McKane v. Durston, 153 U.S. 684, 687 (1894). See also Ortwein v. Schwab, 410 U.S. 656, 660 (1973) (per curiam).

5. The Court of Appeals stated that Texaco has "a liquidation value of $22 billion and a net worth of about $23 billion." 784 F.2d at 1152; see also id. at 1155; Brief for Appellee 6. As the Court points out, the judgment against Texaco, including prejudgment interest, totaled approximately $11 billion. Ante at 4.

6. Of course, if Texaco were forced to file for bankruptcy under Chapter 11, the claims of judgment creditors would be automatically stayed. See 11 U.S.C. § 362. If Texaco were then to prevail on its appeal from the Texas judgment, the bankruptcy court could dismiss the reorganization proceeding. 11 U.S.C. § 1112.

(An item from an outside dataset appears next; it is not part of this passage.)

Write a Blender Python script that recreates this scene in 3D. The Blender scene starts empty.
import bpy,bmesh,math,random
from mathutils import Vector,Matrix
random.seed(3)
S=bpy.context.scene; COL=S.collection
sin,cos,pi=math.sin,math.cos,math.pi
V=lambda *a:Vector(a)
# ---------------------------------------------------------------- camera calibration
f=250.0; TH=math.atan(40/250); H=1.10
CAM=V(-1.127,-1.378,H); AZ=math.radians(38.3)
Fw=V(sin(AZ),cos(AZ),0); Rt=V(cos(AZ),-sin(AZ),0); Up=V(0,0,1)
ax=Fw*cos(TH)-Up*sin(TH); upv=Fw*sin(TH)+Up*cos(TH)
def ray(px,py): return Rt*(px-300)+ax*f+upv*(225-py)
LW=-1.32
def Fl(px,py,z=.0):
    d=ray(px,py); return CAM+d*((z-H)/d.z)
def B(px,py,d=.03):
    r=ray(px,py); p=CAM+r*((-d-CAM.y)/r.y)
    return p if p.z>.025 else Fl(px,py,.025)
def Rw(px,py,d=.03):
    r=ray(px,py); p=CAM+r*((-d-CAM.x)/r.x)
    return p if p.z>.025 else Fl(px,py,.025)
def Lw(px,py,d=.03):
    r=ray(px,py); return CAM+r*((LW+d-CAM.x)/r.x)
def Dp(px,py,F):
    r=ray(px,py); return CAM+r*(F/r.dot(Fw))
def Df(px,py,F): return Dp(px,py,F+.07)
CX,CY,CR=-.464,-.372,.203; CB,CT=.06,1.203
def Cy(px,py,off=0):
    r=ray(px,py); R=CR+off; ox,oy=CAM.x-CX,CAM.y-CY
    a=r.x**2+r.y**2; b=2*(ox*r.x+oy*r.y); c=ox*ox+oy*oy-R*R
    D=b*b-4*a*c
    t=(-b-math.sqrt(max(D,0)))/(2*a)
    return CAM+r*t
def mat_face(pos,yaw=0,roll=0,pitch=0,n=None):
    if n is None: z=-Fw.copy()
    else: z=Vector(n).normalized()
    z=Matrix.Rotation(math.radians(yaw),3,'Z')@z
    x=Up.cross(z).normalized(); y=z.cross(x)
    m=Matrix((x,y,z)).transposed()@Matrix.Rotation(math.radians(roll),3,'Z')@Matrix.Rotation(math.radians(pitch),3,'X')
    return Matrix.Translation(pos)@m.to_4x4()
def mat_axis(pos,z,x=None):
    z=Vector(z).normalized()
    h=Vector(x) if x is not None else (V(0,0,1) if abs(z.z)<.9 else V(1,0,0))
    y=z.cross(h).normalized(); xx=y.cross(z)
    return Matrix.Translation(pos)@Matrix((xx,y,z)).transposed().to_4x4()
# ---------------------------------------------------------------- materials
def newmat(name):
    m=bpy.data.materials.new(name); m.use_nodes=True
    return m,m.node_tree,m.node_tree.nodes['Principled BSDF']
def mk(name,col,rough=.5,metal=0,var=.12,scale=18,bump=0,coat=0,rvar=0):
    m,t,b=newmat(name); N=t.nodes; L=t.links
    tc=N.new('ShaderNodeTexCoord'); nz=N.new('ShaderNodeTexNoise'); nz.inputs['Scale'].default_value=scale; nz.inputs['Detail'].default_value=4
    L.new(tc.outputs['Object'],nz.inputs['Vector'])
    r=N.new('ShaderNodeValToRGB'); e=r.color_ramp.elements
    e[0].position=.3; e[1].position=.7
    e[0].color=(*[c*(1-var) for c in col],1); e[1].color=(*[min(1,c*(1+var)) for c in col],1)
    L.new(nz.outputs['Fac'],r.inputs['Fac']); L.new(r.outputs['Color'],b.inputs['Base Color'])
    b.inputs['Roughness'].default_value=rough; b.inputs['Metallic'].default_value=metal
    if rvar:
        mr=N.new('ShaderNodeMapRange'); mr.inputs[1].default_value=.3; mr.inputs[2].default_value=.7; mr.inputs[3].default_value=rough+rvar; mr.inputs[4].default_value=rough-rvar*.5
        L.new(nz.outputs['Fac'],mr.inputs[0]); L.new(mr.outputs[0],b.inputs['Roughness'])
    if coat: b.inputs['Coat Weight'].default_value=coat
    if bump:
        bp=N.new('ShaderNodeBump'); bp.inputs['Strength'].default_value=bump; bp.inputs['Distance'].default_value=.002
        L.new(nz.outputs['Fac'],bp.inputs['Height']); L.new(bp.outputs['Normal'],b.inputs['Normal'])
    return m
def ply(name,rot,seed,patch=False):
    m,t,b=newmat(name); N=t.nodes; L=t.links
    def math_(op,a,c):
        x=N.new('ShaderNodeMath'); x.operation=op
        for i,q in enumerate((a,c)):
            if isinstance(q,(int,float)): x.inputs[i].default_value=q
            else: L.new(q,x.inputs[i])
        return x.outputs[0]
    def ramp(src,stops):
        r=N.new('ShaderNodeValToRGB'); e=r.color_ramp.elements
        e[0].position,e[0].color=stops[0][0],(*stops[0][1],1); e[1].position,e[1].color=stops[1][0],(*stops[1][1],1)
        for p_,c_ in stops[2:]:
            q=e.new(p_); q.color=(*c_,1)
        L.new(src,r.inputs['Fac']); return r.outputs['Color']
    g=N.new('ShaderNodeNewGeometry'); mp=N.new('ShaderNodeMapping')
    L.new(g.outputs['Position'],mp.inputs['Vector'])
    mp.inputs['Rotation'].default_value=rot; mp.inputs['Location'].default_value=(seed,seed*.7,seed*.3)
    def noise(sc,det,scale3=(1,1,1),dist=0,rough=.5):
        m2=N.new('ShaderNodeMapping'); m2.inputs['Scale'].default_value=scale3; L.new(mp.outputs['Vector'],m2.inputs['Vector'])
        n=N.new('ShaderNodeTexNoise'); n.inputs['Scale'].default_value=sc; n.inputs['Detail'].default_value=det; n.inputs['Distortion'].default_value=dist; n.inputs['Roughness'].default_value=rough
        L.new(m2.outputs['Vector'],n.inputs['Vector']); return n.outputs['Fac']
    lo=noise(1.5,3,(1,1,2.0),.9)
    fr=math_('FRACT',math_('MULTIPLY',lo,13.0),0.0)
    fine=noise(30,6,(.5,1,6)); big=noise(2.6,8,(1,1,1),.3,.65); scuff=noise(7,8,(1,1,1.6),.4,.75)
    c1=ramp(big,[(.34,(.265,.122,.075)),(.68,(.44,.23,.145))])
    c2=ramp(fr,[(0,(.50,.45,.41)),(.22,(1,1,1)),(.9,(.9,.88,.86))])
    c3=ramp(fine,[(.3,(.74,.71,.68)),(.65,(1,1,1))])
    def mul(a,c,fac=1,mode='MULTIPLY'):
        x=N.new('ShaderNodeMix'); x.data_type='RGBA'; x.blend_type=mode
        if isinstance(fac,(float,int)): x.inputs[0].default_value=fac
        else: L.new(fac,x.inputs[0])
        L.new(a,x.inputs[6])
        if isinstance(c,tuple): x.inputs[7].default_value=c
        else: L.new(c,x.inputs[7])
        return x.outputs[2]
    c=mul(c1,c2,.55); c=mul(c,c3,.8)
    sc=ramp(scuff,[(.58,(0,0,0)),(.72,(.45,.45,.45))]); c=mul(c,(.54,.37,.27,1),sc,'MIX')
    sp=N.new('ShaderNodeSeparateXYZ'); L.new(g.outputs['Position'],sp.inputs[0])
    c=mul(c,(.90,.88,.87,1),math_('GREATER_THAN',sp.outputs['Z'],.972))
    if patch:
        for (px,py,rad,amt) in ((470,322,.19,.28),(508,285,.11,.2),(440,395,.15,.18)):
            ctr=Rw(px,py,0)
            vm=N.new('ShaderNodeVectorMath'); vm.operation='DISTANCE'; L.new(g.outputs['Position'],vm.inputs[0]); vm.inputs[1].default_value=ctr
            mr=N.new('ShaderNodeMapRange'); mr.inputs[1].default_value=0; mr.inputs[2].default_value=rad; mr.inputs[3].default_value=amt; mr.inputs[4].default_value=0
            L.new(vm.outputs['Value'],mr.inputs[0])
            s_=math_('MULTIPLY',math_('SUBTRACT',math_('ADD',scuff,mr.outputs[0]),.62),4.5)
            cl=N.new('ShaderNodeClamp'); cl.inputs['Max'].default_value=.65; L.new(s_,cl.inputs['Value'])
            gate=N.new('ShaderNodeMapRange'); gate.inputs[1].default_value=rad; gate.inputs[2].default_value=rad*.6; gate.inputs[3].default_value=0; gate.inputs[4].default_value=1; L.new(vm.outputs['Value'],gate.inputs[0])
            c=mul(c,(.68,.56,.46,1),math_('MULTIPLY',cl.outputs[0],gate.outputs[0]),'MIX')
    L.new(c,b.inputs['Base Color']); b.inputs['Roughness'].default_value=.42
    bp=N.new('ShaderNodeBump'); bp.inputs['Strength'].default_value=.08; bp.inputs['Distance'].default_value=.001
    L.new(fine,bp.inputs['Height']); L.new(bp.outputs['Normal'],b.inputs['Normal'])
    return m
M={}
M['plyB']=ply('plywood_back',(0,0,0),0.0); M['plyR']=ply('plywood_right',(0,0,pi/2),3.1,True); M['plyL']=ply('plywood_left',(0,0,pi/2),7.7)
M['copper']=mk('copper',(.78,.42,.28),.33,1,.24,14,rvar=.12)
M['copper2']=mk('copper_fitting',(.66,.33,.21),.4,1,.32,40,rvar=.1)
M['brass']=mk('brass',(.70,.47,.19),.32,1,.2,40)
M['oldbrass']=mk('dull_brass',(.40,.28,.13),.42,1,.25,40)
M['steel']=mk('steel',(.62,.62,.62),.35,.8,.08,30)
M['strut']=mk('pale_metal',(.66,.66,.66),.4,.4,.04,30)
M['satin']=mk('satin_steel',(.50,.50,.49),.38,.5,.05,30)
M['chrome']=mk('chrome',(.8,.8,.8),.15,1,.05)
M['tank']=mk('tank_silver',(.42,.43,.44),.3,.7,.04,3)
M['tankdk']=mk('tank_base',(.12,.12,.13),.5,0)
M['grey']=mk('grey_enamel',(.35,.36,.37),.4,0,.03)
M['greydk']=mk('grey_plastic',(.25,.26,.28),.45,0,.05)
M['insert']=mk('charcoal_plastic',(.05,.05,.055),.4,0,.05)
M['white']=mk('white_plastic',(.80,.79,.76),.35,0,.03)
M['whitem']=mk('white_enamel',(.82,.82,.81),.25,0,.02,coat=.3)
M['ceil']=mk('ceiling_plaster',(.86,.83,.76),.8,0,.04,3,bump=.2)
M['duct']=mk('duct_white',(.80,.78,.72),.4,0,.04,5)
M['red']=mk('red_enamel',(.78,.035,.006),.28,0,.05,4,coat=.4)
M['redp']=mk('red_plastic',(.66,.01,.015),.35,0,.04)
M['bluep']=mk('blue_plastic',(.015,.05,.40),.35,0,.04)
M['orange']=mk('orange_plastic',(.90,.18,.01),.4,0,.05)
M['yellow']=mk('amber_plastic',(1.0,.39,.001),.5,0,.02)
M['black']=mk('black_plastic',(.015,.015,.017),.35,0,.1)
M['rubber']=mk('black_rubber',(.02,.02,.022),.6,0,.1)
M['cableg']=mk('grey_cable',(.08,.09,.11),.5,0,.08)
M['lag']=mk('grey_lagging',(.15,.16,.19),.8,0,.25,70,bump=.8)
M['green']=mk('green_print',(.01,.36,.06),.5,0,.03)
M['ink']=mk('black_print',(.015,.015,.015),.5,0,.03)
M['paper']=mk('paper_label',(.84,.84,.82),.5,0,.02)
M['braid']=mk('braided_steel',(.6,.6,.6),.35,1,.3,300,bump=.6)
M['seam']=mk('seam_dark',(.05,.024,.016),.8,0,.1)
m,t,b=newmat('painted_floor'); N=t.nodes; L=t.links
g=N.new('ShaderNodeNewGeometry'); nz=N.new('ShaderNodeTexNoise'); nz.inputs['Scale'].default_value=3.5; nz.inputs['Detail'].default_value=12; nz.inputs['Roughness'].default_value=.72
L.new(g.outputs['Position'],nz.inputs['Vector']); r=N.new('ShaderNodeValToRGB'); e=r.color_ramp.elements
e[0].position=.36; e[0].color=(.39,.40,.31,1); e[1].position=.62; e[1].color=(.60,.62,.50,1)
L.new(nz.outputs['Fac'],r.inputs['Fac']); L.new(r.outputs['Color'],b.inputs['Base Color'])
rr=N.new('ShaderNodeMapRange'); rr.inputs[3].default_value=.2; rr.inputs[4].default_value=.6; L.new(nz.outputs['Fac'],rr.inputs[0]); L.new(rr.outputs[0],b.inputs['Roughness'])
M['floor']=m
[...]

7. See R. Lynn, Appellate Litigation 385 (1985) (collecting provisions on requirements to obtain stay of execution pending appeal). A judgment creditor’s interest in the judgment can be adversely affected during the appellate process in a variety of ways. For example, the debtor may purposely dissipate its assets, or subsequent secured creditors may attach the debtor’s property.

8.

In the area of economics and social welfare, a State does not violate the Equal Protection Clause merely because the classifications made by its laws are imperfect. If the classification has some "reasonable basis." it does not offend the Constitution simply because the classification "is not made with mathematical nicety, or because, in practice, it results in some inequality." Lindsley v. Natural Carbonic Gas Co., 220 U.S. 61, 78 [(1911)].

Dandridge v. Williams, 397 U.S. 471, 485 (1970). Cf. Johnson v. Louisiana, 406 U.S. 356, 364 (1972) (State acted rationally in attempting to "`facilitate, expedite, and reduce expense in the administration of criminal justice’" (citation omitted)).